What powers do the partners in a jointly owned courtyard
have if one of them refuses to pay his share in its upkeep? The Shulchan
Oruch (Choshen Mishpot 161:4) rules that they can even rent out his house to
others and take payment for the maintenance from the rent collected. The
Nesivos (Note 4) goes one step further. If they are unable to find a tenant,
they can even force the owner to sell his house or seize other items of
property and sell them. The outstanding debt will be collected from the
proceeds. The Emek Hamishpot (3:43) contends that this ruling shows that the
cost of repairs is on the present owner. The other partners in the courtyard
could have taken a different course of action. Once they had sold the house
they could have handed the proceeds to the owner. The outstanding cost of
repairs would then have been collected from the buyer, the new owner. The
very fact that the outstanding debt is collected from the proceeds of
selling his property shows clearly that he remains liable for the repairs,
despite having sold his house, since he was a partner when they were carried
out.

The Nesivos brings proof to his ruling from the case of
Reuven neglecting to repair his fence. As a result, thieves have easy access
to the house of his neighbour, Shimon. The Shulchan Oruch (Ibid. 155:44)

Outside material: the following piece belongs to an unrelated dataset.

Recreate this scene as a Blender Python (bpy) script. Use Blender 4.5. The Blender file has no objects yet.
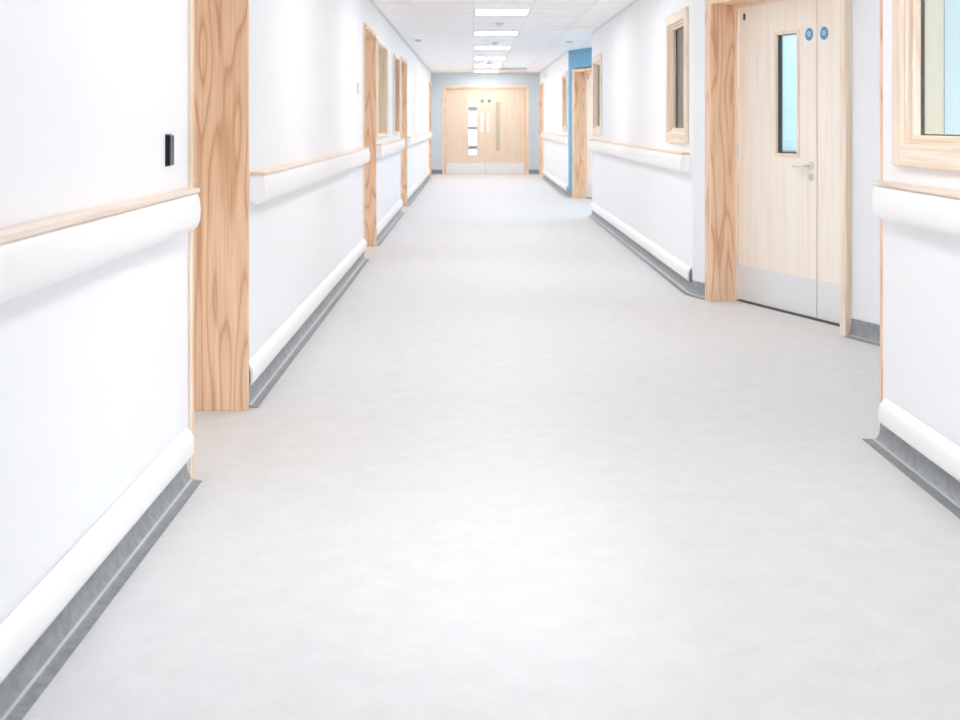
import bpy, bmesh, math
from mathutils import Vector, Matrix
S = bpy.context.scene
COL = S.collection

# ------------------------------------------------------------------ materials
def lin(r, g, b):
    f = lambda c: (c/255/12.92) if c/255 <= 0.04045 else ((c/255+0.055)/1.055)**2.4
    return (f(r), f(g), f(b), 1)

def new_mat(name):
    m = bpy.data.materials.new(name); m.use_nodes = True
    nt = m.node_tree
    return m, nt, nt.nodes['Principled BSDF']

def plain(name, col, rough=0.5, metal=0.0, spec=0.5, bump=0.0, bscale=60, var=0.03):
    """painted surface: faint procedural mottling and bump"""
    m, nt, p = new_mat(name)
    p.inputs['Roughness'].default_value = rough
    p.inputs['Metallic'].default_value = metal
    p.inputs['Specular IOR Level'].default_value = spec
    tc = nt.nodes.new('ShaderNodeTexCoord')
    n = nt.nodes.new('ShaderNodeTexNoise'); n.inputs['Scale'].default_value = 3.0; n.inputs['Detail'].default_value = 4
    nt.links.new(tc.outputs['Object'], n.inputs['Vector'])
    mx = nt.nodes.new('ShaderNodeMix'); mx.data_type = 'RGBA'
    mx.inputs['A'].default_value = tuple(c*(1-var) for c in col[:3])+(1,)
    mx.inputs['B'].default_value = col
    nt.links.new(n.outputs['Fac'], mx.inputs['Factor'])
    nt.links.new(mx.outputs['Result'], p.inputs['Base Color'])
    if bump:
        n2 = nt.nodes.new('ShaderNodeTexNoise'); n2.inputs['Scale'].default_value = bscale; n2.inputs['Detail'].default_value = 3
        nt.links.new(tc.outputs['Object'], n2.inputs['Vector'])
        b = nt.nodes.new('ShaderNodeBump'); b.inputs['Strength'].default_value = bump; b.inputs['Distance'].default_value = 0.002
        nt.links.new(n2.outputs['Fac'], b.inputs['Height']); nt.links.new(b.outputs['Normal'], p.inputs['Normal'])
    return m

def speckle(name, ca, cb, cc, rough, s1=5, s2=90, bump=0.05):
    """sheet vinyl: cloudy mottling plus fine flecks"""
    m, nt, p = new_mat(name)
    p.inputs['Roughness'].default_value = rough
    tc = nt.nodes.new('ShaderNodeTexCoord')
    n = nt.nodes.new('ShaderNodeTexNoise'); n.inputs['Scale'].default_value = s1; n.inputs['Detail'].default_value = 6; n.inputs['Roughness'].default_value = .65
    n2 = nt.nodes.new('ShaderNodeTexNoise'); n2.inputs['Scale'].default_value = s2; n2.inputs['Detail'].default_value = 2
    for q in (n, n2): nt.links.new(tc.outputs['Object'], q.inputs['Vector'])
    r1 = nt.nodes.new('ShaderNodeValToRGB'); r1.color_ramp.elements[0].position = .35; r1.color_ramp.elements[1].position = .65
    r1.color_ramp.elements[0].color = ca; r1.color_ramp.elements[1].color = cb
    nt.links.new(n.outputs['Fac'], r1.inputs['Fac'])
    r2 = nt.nodes.new('ShaderNodeValToRGB'); r2.color_ramp.elements[0].position = .60; r2.color_ramp.elements[1].position = .72
    r2.color_ramp.elements[0].color = (0, 0, 0, 1); r2.color_ramp.elements[1].color = (.6, .6, .6, 1)
    nt.links.new(n2.outputs['Fac'], r2.inputs['Fac'])
    mx = nt.nodes.new('ShaderNodeMix'); mx.data_type = 'RGBA'
    nt.links.new(r2.outputs['Color'], mx.inputs['Factor'])
    nt.links.new(r1.outputs['Color'], mx.inputs['A']); mx.inputs['B'].default_value = cc
    nt.links.new(mx.outputs['Result'], p.inputs['Base Color'])
    b = nt.nodes.new('ShaderNodeBump'); b.inputs['Strength'].default_value = bump; b.inputs['Distance'].default_value = 0.001
    nt.links.new(n2.outputs['Fac'], b.inputs['Height']); nt.links.new(b.outputs['Normal'], p.inputs['Normal'])
    return m

def wood(name, light, mid, dark, sc=(7, 7, .9), rings=9.0, rough=.45, amount=1.0, horizontal=None):
    """grain lines are the contours of a noise stretched along the board, plus fine fibres"""
    m, nt, p = new_mat(name)
    p.inputs['Roughness'].default_value = rough
    tc = nt.nodes.new('ShaderNodeTexCoord')
    mp = nt.nodes.new('ShaderNodeMapping')
    mp.inputs['Scale'].default_value = (sc[0], sc[2], sc[1]) if horizontal == 'Y' else (sc[2], sc[0], sc[1]) if horizontal == 'X' else sc
    nt.links.new(tc.outputs['Object'], mp.inputs['Vector'])
    n = nt.nodes.new('ShaderNodeTexNoise'); n.inputs['Scale'].default_value = 1; n.inputs['Detail'].default_value = 1.5; n.inputs['Roughness'].default_value = .35
    nt.links.new(mp.outputs['Vector'], n.inputs['Vector'])
    mu = nt.nodes.new('ShaderNodeMath'); mu.operation = 'MULTIPLY'; mu.inputs[1].default_value = rings
    nt.links.new(n.outputs['Fac'], mu.inputs[0])
    fr = nt.nodes.new('ShaderNodeMath'); fr.operation = 'FRACT'
    nt.links.new(mu.outputs[0], fr.inputs[0])
    ramp = nt.nodes.new('ShaderNodeValToRGB'); cr = ramp.color_ramp
    cr.elements[0].position = 0; cr.elements[0].color = mid
    cr.elements[1].position = 1; cr.elements[1].color = mid
    e = cr.elements.new(.35); e.color = light
    e = cr.elements.new(.70); e.color = mid
    e = cr.elements.new(.90); e.color = dark
    nt.links.new(fr.outputs[0], ramp.inputs['Fac'])
    mp2 = nt.nodes.new('ShaderNodeMapping')
    mp2.inputs['Scale'].default_value = (120, 3, 120) if horizontal == 'Y' else (3, 120, 120) if horizontal == 'X' else (120, 120, 3)
    nt.links.new(tc.outputs['Object'], mp2.inputs['Vector'])
    n2 = nt.nodes.new('ShaderNodeTexNoise'); n2.inputs['Scale'].default_value = 1; n2.inputs['Detail'].default_value = 3
    nt.links.new(mp2.outputs['Vector'], n2.inputs['Vector'])
    r2 = nt.nodes.new('ShaderNodeMapRange'); r2.inputs['From Min'].default_value = .3; r2.inputs['From Max'].default_value = .7
    r2.inputs['To Min'].default_value = 1-.13*amount; r2.inputs['To Max'].default_value = 1+.05*amount
    nt.links.new(n2.outputs['Fac'], r2.inputs['Value'])
    vm = nt.nodes.new('ShaderNodeVectorMath'); vm.operation = 'SCALE'
    nt.links.new(ramp.outputs['Color'], vm.inputs[0]); nt.links.new(r2.outputs['Result'], vm.inputs['Scale'])
    nt.links.new(vm.outputs[0], p.inputs['Base Color'])
    b = nt.nodes.new('ShaderNodeBump'); b.inputs['Strength'].default_value = .06; b.inputs['Distance'].default_value = .001
    nt.links.new(n2.outputs['Fac'], b.inputs['Height']); nt.links.new(b.outputs['Normal'], p.inputs['Normal'])
    return m

def glass(name, tint, refl=.10):
    m = bpy.data.materials.new(name); m.use_nodes = True; nt = m.node_tree; nt.nodes.clear()
    o = nt.nodes.new('ShaderNodeOutputMaterial'); mix = nt.nodes.new('ShaderNodeMixShader')
    t = nt.nodes.new('ShaderNodeBsdfTransparent'); t.inputs['Color'].default_value = tint
    g = nt.nodes.new('ShaderNodeBsdfGlossy'); g.inputs['Roughness'].default_value = .03
    lw = nt.nodes.new('ShaderNodeLayerWeight'); lw.inputs['Blend'].default_value = .5
    pw = nt.nodes.new('ShaderNodeMath'); pw.operation = 'POWER'; pw.inputs[1].default_value = 5
    nt.links.new(lw.outputs['Facing'], pw.inputs[0])
    fz = nt.nodes.new('ShaderNodeMath'); fz.operation = 'MULTIPLY_ADD'; fz.inputs[1].default_value = .6; fz.inputs[2].default_value = .03
    nt.links.new(pw.outputs[0], fz.inputs[0])
    nt.links.new(fz.outputs[0], mix.inputs[0]); nt.links.new(t.outputs[0], mix.inputs[1]); nt.links.new(g.outputs[0], mix.inputs[2])
    nt.links.new(mix.outputs[0], o.inputs['Surface'])
    return m

def emit(name, col, st):
    m = bpy.data.materials.new(name); m.use_nodes = True; nt = m.node_tree; nt.nodes.clear()
    o = nt.nodes.new('ShaderNodeOutputMaterial'); e = nt.nodes.new('ShaderNodeEmission')
    e.inputs['Color'].default_value = col; e.inputs['Strength'].default_value = st
    nt.links.new(e.outputs[0], o.inputs['Surface'])
    return m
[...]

rules that Shimon can give Reuven an ultimatum: Either repair the fence or
sell your house to a more responsible owner! Thus, we see that neighbours
can force a sale in order to prevent (or recover) a loss. However, this
would seem to present a problem. In the case cited, it is the new owner, the
buyer, who is going to prevent a potential loss by repairing the fence, and
not the negligent seller. Does that not also show that the buyer is the one
who is going to have to pay for repairs to the joint property in our case?
The Emek Hamishpot answers that all the Nesivos wished to prove was that
there exists a power to force a person to fulfil his duty as a neighbour
even if it means selling his property. The actual remedy varies according to
the situation. In the case of the broken fence, the remedy is to sell the
house to a more responsible owner. In the case of a partner in a courtyard,
the solution is to make funds available to the other partners by deducting
the outstanding debt from the proceeds of the sale.

Even though it is now clear that Avi will have to pay his
share in the cost of renovations, the Emek Hamishpot suggests that he should
give a cheque, post-dated by two months. Thus, if he succeeds in selling his
house, he can recoup this expense from the buyer. If he stays, he will
certainly be liable for the cost of renovations.